■ TASK STATEMENT ■
Set down each line of the data below exactly as it stands, dropping the pictures.

+ + + + + + +

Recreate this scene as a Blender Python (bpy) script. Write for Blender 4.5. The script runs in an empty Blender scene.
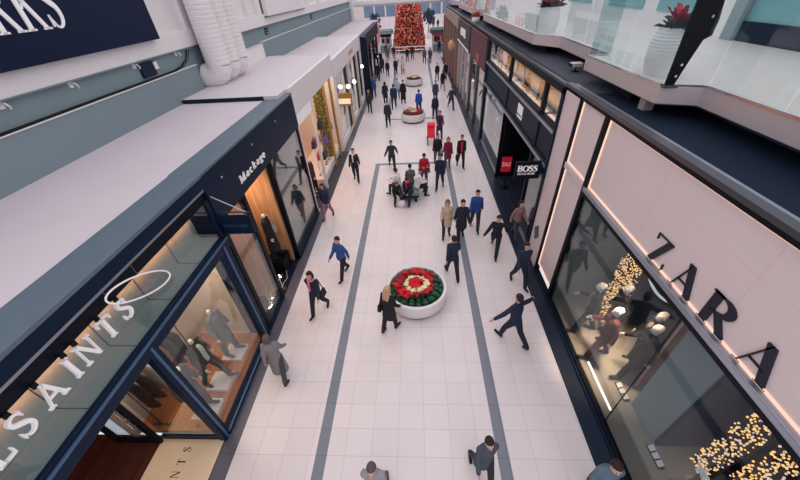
import bpy, bmesh, math, random
from mathutils import Vector, Matrix, Quaternion
R = random.Random(7)
scn = bpy.context.scene
COL = scn.collection
PI = math.pi

# ---------------------------------------------------------------- materials
def lin(c):
    def f(v):
        v /= 255.0
        return v / 12.92 if v <= 0.04045 else ((v + 0.055) / 1.055) ** 2.4
    return (f(c[0]), f(c[1]), f(c[2]), 1.0)

MATS = {}
def mat(name, rgb, rough=0.6, metal=0.0, var=0.06, scale=3.0, emit=0.0, ecol=None, stretch=None, bump=0.0, spec=None):
    """plain procedural surface: base colour broken up by a noise texture"""
    if name in MATS: return MATS[name]
    m = bpy.data.materials.new(name); m.use_nodes = True
    nt = m.node_tree; b = nt.nodes['Principled BSDF']
    b.inputs['Roughness'].default_value = rough; b.inputs['Metallic'].default_value = metal
    if spec is not None: b.inputs['Specular IOR Level'].default_value = spec
    c = lin(rgb)
    tc = nt.nodes.new('ShaderNodeTexCoord'); mp = nt.nodes.new('ShaderNodeMapping')
    if stretch: mp.inputs['Scale'].default_value = stretch
    nz = nt.nodes.new('ShaderNodeTexNoise'); nz.inputs['Scale'].default_value = scale; nz.inputs['Detail'].default_value = 3
    nt.links.new(tc.outputs['Object'], mp.inputs['Vector']); nt.links.new(mp.outputs['Vector'], nz.inputs['Vector'])
    mx = nt.nodes.new('ShaderNodeMix'); mx.data_type = 'RGBA'
    mx.inputs['A'].default_value = tuple(max(0, v * (1 - var)) for v in c[:3]) + (1,)
    mx.inputs['B'].default_value = tuple(min(1, v * (1 + var)) for v in c[:3]) + (1,)
    nt.links.new(nz.outputs['Fac'], mx.inputs['Factor'])
    nt.links.new(mx.outputs['Result'], b.inputs['Base Color'])
    if emit:
        b.inputs['Emission Color'].default_value = lin(ecol or rgb); b.inputs['Emission Strength'].default_value = emit
    if bump:
        bp = nt.nodes.new('ShaderNodeBump'); bp.inputs['Strength'].default_value = bump; bp.inputs['Distance'].default_value = 0.01
        nt.links.new(nz.outputs['Fac'], bp.inputs['Height']); nt.links.new(bp.outputs['Normal'], b.inputs['Normal'])
    MATS[name] = m
    return m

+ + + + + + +

■ RESPONSE TO THIS EXERCISE ■
Recreate this scene as a Blender Python (bpy) script. Write for Blender 4.5. The script runs in an empty Blender scene.
import bpy, bmesh, math, random
from mathutils import Vector, Matrix, Quaternion
R = random.Random(7)
scn = bpy.context.scene
COL = scn.collection
PI = math.pi

# ---------------------------------------------------------------- materials
def lin(c):
    def f(v):
        v /= 255.0
        return v / 12.92 if v <= 0.04045 else ((v + 0.055) / 1.055) ** 2.4
    return (f(c[0]), f(c[1]), f(c[2]), 1.0)

MATS = {}
def mat(name, rgb, rough=0.6, metal=0.0, var=0.06, scale=3.0, emit=0.0, ecol=None, stretch=None, bump=0.0, spec=None):
    """plain procedural surface: base colour broken up by a noise texture"""
    if name in MATS: return MATS[name]
    m = bpy.data.materials.new(name); m.use_nodes = True
    nt = m.node_tree; b = nt.nodes['Principled BSDF']
    b.inputs['Roughness'].default_value = rough; b.inputs['Metallic'].default_value = metal
    if spec is not None: b.inputs['Specular IOR Level'].default_value = spec
    c = lin(rgb)
    tc = nt.nodes.new('ShaderNodeTexCoord'); mp = nt.nodes.new('ShaderNodeMapping')
    if stretch: mp.inputs['Scale'].default_value = stretch
    nz = nt.nodes.new('ShaderNodeTexNoise'); nz.inputs['Scale'].default_value = scale; nz.inputs['Detail'].default_value = 3
    nt.links.new(tc.outputs['Object'], mp.inputs['Vector']); nt.links.new(mp.outputs['Vector'], nz.inputs['Vector'])
    mx = nt.nodes.new('ShaderNodeMix'); mx.data_type = 'RGBA'
    mx.inputs['A'].default_value = tuple(max(0, v * (1 - var)) for v in c[:3]) + (1,)
    mx.inputs['B'].default_value = tuple(min(1, v * (1 + var)) for v in c[:3]) + (1,)
    nt.links.new(nz.outputs['Fac'], mx.inputs['Factor'])
    nt.links.new(mx.outputs['Result'], b.inputs['Base Color'])
    if emit:
        b.inputs['Emission Color'].default_value = lin(ecol or rgb); b.inputs['Emission Strength'].default_value = emit
    if bump:
        bp = nt.nodes.new('ShaderNodeBump'); bp.inputs['Strength'].default_value = bump; bp.inputs['Distance'].default_value = 0.01
        nt.links.new(nz.outputs['Fac'], bp.inputs['Height']); nt.links.new(bp.outputs['Normal'], b.inputs['Normal'])
    MATS[name] = m
    return m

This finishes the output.